Gather from the material every line that contains the string "picture".

━━━━

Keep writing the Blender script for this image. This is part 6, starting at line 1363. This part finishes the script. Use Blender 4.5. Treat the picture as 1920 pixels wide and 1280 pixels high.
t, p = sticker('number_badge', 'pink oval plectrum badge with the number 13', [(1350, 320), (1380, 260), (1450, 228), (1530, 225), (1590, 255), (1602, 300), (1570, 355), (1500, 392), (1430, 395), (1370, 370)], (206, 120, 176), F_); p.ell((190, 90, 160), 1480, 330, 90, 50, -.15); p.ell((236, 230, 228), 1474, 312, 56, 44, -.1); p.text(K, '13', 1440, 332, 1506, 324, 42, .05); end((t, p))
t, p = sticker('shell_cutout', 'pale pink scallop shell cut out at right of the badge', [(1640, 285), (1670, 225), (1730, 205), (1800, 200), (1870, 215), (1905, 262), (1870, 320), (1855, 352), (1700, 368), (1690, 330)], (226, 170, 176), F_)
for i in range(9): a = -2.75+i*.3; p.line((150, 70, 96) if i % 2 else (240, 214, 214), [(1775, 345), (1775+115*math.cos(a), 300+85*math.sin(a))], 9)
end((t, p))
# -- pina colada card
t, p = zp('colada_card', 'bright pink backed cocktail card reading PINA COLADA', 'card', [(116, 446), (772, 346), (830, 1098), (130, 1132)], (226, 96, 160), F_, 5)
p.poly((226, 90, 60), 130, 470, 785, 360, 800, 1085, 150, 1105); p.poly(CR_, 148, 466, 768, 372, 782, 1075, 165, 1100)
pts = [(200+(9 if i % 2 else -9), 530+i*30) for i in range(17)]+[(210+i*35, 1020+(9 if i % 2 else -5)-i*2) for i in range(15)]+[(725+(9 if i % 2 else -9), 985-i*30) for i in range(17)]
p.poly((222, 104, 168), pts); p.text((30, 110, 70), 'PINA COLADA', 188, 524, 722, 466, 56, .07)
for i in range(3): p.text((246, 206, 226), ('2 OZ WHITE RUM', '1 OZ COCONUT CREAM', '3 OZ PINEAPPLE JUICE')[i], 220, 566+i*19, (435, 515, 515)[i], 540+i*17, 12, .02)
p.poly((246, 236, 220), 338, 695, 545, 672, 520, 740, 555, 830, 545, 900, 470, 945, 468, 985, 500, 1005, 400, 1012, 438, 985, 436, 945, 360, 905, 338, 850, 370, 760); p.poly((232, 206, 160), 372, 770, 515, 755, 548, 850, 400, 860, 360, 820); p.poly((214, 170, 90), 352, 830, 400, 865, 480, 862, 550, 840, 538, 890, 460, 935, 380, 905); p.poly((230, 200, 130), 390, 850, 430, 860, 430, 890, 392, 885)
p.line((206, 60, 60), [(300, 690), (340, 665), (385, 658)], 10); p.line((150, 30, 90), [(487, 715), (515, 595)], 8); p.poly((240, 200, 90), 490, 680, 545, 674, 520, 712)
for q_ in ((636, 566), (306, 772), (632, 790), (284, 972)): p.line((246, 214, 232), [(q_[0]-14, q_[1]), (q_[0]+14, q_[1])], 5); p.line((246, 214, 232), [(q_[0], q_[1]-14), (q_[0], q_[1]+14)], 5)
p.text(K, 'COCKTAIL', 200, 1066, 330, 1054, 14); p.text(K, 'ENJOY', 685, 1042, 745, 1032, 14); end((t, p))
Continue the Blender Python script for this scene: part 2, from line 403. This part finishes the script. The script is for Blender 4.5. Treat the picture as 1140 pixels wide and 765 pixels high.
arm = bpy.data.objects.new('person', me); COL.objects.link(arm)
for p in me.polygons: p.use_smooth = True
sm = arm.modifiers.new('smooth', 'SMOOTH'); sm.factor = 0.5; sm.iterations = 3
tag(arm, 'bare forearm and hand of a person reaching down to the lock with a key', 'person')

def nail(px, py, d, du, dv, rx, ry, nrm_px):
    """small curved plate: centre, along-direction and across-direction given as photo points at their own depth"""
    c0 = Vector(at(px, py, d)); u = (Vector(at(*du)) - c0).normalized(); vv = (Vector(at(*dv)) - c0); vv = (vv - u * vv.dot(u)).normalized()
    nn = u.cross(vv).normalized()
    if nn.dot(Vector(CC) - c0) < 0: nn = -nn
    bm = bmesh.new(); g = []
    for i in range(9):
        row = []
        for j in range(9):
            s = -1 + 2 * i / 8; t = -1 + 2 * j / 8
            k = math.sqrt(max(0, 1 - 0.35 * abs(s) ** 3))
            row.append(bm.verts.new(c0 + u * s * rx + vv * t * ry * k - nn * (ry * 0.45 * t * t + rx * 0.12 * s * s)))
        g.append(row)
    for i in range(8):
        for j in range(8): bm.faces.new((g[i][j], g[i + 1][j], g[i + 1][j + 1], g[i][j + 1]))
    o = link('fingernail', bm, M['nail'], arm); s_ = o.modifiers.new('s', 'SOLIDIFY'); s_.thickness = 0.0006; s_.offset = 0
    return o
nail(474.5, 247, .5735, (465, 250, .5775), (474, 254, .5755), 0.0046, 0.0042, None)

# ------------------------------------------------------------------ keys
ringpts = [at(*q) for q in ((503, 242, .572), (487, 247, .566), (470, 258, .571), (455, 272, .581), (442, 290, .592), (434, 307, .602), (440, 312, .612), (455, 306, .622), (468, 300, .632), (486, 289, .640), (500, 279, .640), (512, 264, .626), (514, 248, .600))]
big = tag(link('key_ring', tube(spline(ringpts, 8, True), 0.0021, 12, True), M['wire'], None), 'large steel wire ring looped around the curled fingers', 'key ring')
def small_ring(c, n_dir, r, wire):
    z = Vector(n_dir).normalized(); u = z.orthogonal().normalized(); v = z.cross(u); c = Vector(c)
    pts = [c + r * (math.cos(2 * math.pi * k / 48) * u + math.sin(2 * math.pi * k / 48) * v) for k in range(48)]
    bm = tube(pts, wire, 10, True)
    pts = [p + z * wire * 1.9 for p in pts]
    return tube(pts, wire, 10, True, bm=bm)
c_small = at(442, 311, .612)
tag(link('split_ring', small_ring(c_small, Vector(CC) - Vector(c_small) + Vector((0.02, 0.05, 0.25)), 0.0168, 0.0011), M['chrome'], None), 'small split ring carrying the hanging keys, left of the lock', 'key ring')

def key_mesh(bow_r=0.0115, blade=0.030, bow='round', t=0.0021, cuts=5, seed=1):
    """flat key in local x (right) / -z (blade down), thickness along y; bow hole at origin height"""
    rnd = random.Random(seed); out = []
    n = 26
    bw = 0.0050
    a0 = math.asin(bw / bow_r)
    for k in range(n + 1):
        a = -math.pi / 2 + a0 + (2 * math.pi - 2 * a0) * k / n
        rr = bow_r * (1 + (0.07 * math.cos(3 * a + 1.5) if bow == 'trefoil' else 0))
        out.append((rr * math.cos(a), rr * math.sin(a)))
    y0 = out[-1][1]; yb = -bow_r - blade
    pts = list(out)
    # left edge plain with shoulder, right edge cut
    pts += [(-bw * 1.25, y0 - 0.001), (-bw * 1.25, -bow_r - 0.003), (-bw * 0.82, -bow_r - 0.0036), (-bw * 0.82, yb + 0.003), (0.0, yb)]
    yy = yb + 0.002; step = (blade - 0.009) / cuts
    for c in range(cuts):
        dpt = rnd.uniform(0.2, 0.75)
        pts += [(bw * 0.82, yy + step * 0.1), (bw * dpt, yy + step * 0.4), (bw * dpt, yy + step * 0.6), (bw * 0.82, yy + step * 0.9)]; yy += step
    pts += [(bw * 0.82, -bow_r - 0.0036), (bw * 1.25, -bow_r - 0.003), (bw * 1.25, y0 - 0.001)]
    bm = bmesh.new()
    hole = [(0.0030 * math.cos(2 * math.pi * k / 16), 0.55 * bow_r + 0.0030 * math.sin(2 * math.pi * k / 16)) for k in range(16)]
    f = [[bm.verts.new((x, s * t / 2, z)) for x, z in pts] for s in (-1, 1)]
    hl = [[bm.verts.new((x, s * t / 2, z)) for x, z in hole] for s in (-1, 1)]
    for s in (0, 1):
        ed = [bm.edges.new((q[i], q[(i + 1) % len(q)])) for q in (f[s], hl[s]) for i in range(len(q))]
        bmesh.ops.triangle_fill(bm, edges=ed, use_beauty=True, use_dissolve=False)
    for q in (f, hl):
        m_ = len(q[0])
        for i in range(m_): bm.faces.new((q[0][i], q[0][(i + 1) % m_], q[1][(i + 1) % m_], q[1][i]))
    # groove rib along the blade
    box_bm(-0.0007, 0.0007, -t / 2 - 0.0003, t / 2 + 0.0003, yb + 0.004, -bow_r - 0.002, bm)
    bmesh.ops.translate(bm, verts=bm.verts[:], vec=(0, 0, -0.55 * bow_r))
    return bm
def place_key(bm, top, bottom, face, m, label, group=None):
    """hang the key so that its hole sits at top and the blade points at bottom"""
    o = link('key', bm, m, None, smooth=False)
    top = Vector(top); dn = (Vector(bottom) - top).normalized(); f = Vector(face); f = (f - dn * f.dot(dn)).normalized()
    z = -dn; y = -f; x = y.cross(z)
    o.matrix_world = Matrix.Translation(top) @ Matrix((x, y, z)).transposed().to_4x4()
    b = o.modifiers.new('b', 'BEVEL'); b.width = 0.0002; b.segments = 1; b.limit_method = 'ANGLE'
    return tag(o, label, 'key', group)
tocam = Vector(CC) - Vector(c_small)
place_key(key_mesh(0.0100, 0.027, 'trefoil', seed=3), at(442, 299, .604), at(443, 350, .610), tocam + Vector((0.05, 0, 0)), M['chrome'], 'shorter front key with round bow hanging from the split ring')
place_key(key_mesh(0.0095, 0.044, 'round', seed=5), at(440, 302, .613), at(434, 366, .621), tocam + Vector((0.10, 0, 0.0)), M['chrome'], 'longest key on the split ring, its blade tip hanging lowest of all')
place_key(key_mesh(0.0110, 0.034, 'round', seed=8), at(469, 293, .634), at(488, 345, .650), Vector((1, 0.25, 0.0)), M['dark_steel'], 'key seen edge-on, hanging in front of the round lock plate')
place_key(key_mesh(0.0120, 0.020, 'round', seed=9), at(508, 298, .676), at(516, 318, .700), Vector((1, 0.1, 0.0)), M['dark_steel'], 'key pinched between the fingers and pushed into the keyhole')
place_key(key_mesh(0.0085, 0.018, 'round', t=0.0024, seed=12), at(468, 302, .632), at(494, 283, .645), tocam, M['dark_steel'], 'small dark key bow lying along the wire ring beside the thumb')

━━━━

Result of the task:
Keep writing the Blender script for this image. This is part 6, starting at line 1363. This part finishes the script. Use Blender 4.5. Treat the picture as 1920 pixels wide and 1280 pixels high.
Continue the Blender Python script for this scene: part 2, from line 403. This part finishes the script. The script is for Blender 4.5. Treat the picture as 1140 pixels wide and 765 pixels high.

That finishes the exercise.